▸ Collected data
________

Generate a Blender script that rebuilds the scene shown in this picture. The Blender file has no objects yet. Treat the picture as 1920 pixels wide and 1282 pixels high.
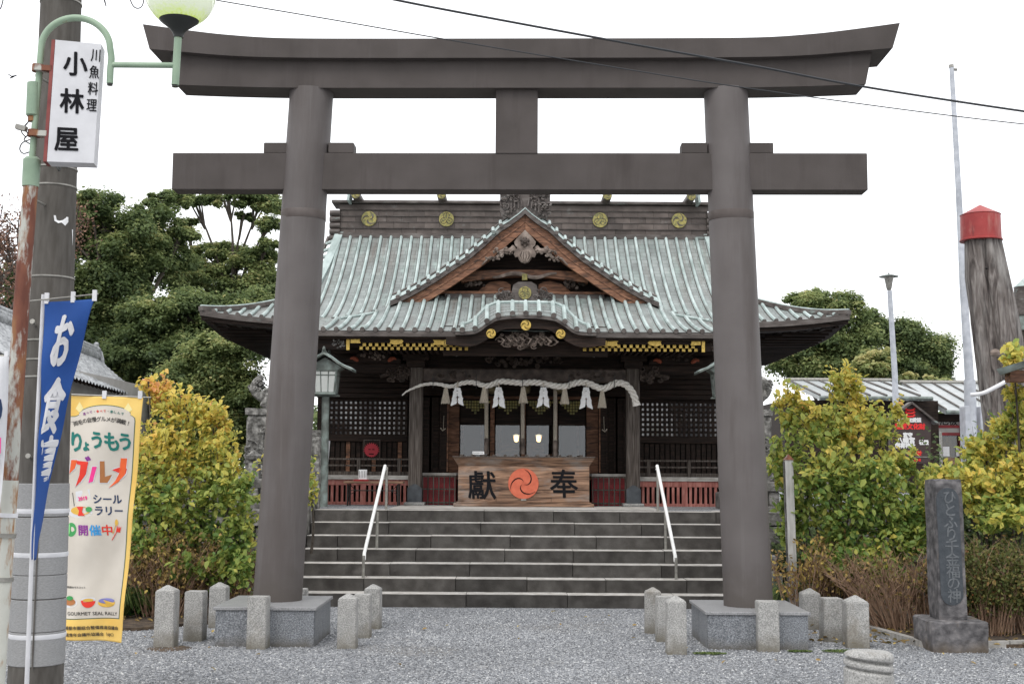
import bpy, bmesh, math, random
import numpy as np
from mathutils import Vector, Matrix, noise
R = math.radians
rng = random.Random(7)
nrg = np.random.RandomState(11)
scene = bpy.context.scene
COL = scene.collection

# ------------------------------------------------------------------ camera
F = 2400.0 / 1920.0                     # focal length in frame widths
PITCH, ROLL, EYE = R(5.69), R(0.35), 1.7
cam_d = bpy.data.cameras.new('camera')
cam_d.sensor_width = 36.0
cam_d.lens = 36.0 * F
cam_d.clip_start, cam_d.clip_end = 0.1, 3000.0
cam = bpy.data.objects.new('camera', cam_d)
COL.objects.link(cam)
CR = Matrix.Rotation(R(90) + PITCH, 4, 'X') @ Matrix.Rotation(ROLL, 4, 'Z')
CR0 = Matrix.Rotation(R(90) + PITCH, 4, 'X')
cam.matrix_world = Matrix.Translation((0, 0, EYE)) @ CR
scene.camera = cam

# ------------------------------------------------------------------ light
w = bpy.data.worlds.new('World'); scene.world = w; w.use_nodes = True
nt = w.node_tree; nt.nodes.clear()
sky = nt.nodes.new('ShaderNodeTexSky'); sky.sky_type = 'NISHITA'; sky.sun_disc = False
sky.sun_elevation, sky.sun_rotation = R(52), R(205)
mx = nt.nodes.new('ShaderNodeMix'); mx.data_type = 'RGBA'
mx.inputs[0].default_value = 0.93
nt.links.new(sky.outputs[0], mx.inputs[6]); mx.inputs[7].default_value = (12.9, 13.05, 13.3, 1)   # cloud deck
bg = nt.nodes.new('ShaderNodeBackground'); bg.inputs[1].default_value = 0.1
nt.links.new(mx.outputs[2], bg.inputs[0])
wo = nt.nodes.new('ShaderNodeOutputWorld'); nt.links.new(bg.outputs[0], wo.inputs[0])
sd = bpy.data.lights.new('sun', 'SUN'); sd.energy = 1.1; sd.angle = R(25); sd.color = (1, .97, .93)
sun = bpy.data.objects.new('sun', sd); COL.objects.link(sun)
sun.rotation_euler = (R(38), 0, R(-25))
scene.view_settings.view_transform = 'Standard'
scene.view_settings.look = 'None'
scene.view_settings.exposure = 0.35
scene.view_settings.gamma = 1.0
scene.cycles.max_bounces = 6
scene.cycles.transparent_max_bounces = 6
scene.cycles.use_denoising = True

# ------------------------------------------------------------------ geometry helpers
def ray(u, v, rot=CR):
    return rot.to_3x3() @ Vector(((u - 960) / 2400.0, (641 - v) / 2400.0, -1))
def P(u, v, Y):
    d = ray(u, v); return Vector((0, 0, EYE)) + d * (Y / d.y)
def PZ(u, v, z):
    d = ray(u, v); return Vector((0, 0, EYE)) + d * ((z - EYE) / d.z)
def sz(v, Y):
    d = ray(960, v, CR0); return EYE + d.z * Y / d.y
def sc(Y, v):                            # metres per photo pixel at depth Y and row v
    d = ray(960, v, CR0); return (Y / d.y) / 2400.0

def prop(o, label=None, cat=None, group=None, kind=None):
    if label: o['label'] = label
    if cat: o['category'] = cat
    if group: o['group'] = group
    if kind: o['kind'] = kind
    return o
def thing(name, label, cat, loc=(0, 0, 0), rz=0.0, group=None):
    o = bpy.data.objects.new(name, None); COL.objects.link(o)
    o.empty_display_size = .1
    o.location = loc; o.rotation_euler = (0, 0, rz)
    return prop(o, label, cat, group)
def rootmat(p):
    m = Matrix.Identity(4)
    ch = []
    while p is not None:
        ch.append(p); p = p.parent
    for q in reversed(ch):
        m = m @ (q.matrix_parent_inverse if q.parent else Matrix.Identity(4)) @ Matrix.LocRotScale(q.location, q.rotation_euler, q.scale)
    return m
def link(name, me, parent=None, local=False):
    o = bpy.data.objects.new(name, me); COL.objects.link(o)
    if parent is not None:
        o.parent = parent
        if not local:
            o.matrix_parent_inverse = rootmat(parent).inverted()
    return o
def copy_tree(o, parent=None):
    c = o.copy(); COL.objects.link(c)
    if parent is not None: c.parent = parent
    for ch in list(o.children): copy_tree(ch, c)
    return c

class MB:
    def __init__(s): s.v = []; s.f = []
    def add(s, vs, fs):
        n = len(s.v); s.v += [tuple(x) for x in vs]; s.f += [tuple(i + n for i in f) for f in fs]; return s
    def box(s, x0, x1, y0, y1, z0, z1):
        return s.add([(x0,y0,z0),(x1,y0,z0),(x1,y1,z0),(x0,y1,z0),(x0,y0,z1),(x1,y0,z1),(x1,y1,z1),(x0,y1,z1)],
                     [(0,3,2,1),(4,5,6,7),(0,1,5,4),(1,2,6,5),(2,3,7,6),(3,0,4,7)])
    def bbox(s, x0, x1, y0, y1, z0, z1, b=.01, m=None):
        bm = bmesh.new()
        vs = [bm.verts.new(p) for p in ((x0,y0,z0),(x1,y0,z0),(x1,y1,z0),(x0,y1,z0),(x0,y0,z1),(x1,y0,z1),(x1,y1,z1),(x0,y1,z1))]
        for f in ((0,3,2,1),(4,5,6,7),(0,1,5,4),(1,2,6,5),(2,3,7,6),(3,0,4,7)): bm.faces.new([vs[i] for i in f])
        bmesh.ops.bevel(bm, geom=list(bm.edges), offset=b, segments=1, profile=.5, affect='EDGES')
        if m is not None: bmesh.ops.transform(bm, matrix=m, verts=list(bm.verts))
        return s.bm(bm)
    def bm(s, bm):
        bm.verts.index_update()
        s.add([v.co[:] for v in bm.verts], [[v.index for v in f.verts] for f in bm.faces]); bm.free(); return s
    def obox(s, c, ax, hs):               # oriented box
        c = Vector(c); a, b, d = [Vector(x) * h for x, h in zip(ax, hs)]
        vs = [c + a*i + b*j + d*k for k in (-1, 1) for j in (-1, 1) for i in (-1, 1)]
        return s.add(vs, [(0,2,3,1),(4,5,7,6),(0,1,5,4),(1,3,7,5),(3,2,6,7),(2,0,4,6)])
    def tube(s, pts, r, n=8, cap=True, sq=1.0):
        pts = [Vector(p) for p in pts]; m = len(pts)
        rs = r if isinstance(r, (list, tuple)) else [r] * m
        up = None; rings = []
        for i, p in enumerate(pts):
            t = (pts[min(i+1, m-1)] - pts[max(i-1, 0)])
            t = t.normalized() if t.length > 1e-9 else Vector((0,0,1))
            if up is None:
                up = Vector((0,0,1)) if abs(t.z) < .9 else Vector((0,1,0))
            a = t.cross(up)
            if a.length < 1e-6: a = t.cross(Vector((1,0,0)))
            a.normalize(); b = a.cross(t).normalized(); up = b
            rings.append([p + (a*math.cos(2*math.pi*k/n) + b*sq*math.sin(2*math.pi*k/n)) * rs[i] for k in range(n)])
        base = len(s.v)
        for rg in rings: s.v += [tuple(q) for q in rg]
        for i in range(m-1):
            for k in range(n):
                k2 = (k+1) % n
                s.f.append((base+i*n+k, base+i*n+k2, base+(i+1)*n+k2, base+(i+1)*n+k))
        if cap:
            s.f.append(tuple(base+k for k in reversed(range(n))))
            s.f.append(tuple(base+(m-1)*n+k for k in range(n)))
        return s
    def lathe(s, prof, c=(0,0,0), n=24, cap=True):
        base = len(s.v)
        for r, z in prof:
            for k in range(n):
                a = 2*math.pi*k/n
                s.v.append((c[0]+r*math.cos(a), c[1]+r*math.sin(a), c[2]+z))
        for i in range(len(prof)-1):
            for k in range(n):
                k2 = (k+1) % n
                s.f.append((base+i*n+k, base+i*n+k2, base+(i+1)*n+k2, base+(i+1)*n+k))
        if cap:
            s.f.append(tuple(base+k for k in reversed(range(n))))
            s.f.append(tuple(base+(len(prof)-1)*n+k for k in range(n)))
        return s
    def prism(s, out, y0, y1):             # outline in x,z (counter-clockwise seen from -y), extruded in y
        n = len(out); b = len(s.v)
        s.v += [(x, y0, z) for x, z in out] + [(x, y1, z) for x, z in out]
        s.f.append(tuple(b+i for i in range(n))); s.f.append(tuple(b+n+i for i in reversed(range(n))))
        for i in range(n):
            j = (i+1) % n; s.f.append((b+j, b+i, b+n+i, b+n+j))
        return s
    def band(s, top, bot, y0, y1):         # solid strip between two x,z polylines of the same count
        m = len(top); b = len(s.v)
        for y in (y0, y1):
            for (x, z) in top: s.v.append((x, y, z))
            for (x, z) in bot: s.v.append((x, y, z))
        T0, B0, T1, B1 = b, b+m, b+2*m, b+3*m
        for i in range(m-1):
            s.f += [(B0+i, B0+i+1, T0+i+1, T0+i), (T1+i, T1+i+1, B1+i+1, B1+i),
                    (T0+i, T0+i+1, T1+i+1, T1+i), (B1+i, B1+i+1, B0+i+1, B0+i)]
        s.f += [(T0, T1, B1, B0), (T0+m-1, B0+m-1, B1+m-1, T1+m-1)]
        return s
    def grid(s, fn, nu, nv):
        b = len(s.v)
        for j in range(nv+1):
            for i in range(nu+1): s.v.append(tuple(fn(i/nu, j/nv)))
        for j in range(nv):
            for i in range(nu):
                a = b + j*(nu+1) + i; s.f.append((a, a+1, a+nu+2, a+nu+1))
        return s
    def mesh(s, name, mat, smooth=False):
        me = bpy.data.meshes.new(name); me.from_pydata(s.v, [], s.f)
        if mat is not None: me.materials.append(mat)
        if smooth:
            me.polygons.foreach_set('use_smooth', [True]*len(me.polygons))
            if smooth != 'all':
                me.set_sharp_from_angle(angle=R(40))
        me.update(); return me
    def build(s, name, mat, parent=None, smooth=False, local=False):
        return link(name, s.mesh(name, mat, smooth), parent, local)

def fixn(me):
    bm = bmesh.new(); bm.from_mesh(me); bmesh.ops.recalc_face_normals(bm, faces=list(bm.faces)); bm.to_mesh(me); bm.free()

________

▸ Exercise brief
From the first line above through the line containing "COL = scene.collection", copy everything exactly, without the pictures.

▸ Expected output
Generate a Blender script that rebuilds the scene shown in this picture. The Blender file has no objects yet. Treat the picture as 1920 pixels wide and 1282 pixels high.
import bpy, bmesh, math, random
import numpy as np
from mathutils import Vector, Matrix, noise
R = math.radians
rng = random.Random(7)
nrg = np.random.RandomState(11)
scene = bpy.context.scene
COL = scene.collection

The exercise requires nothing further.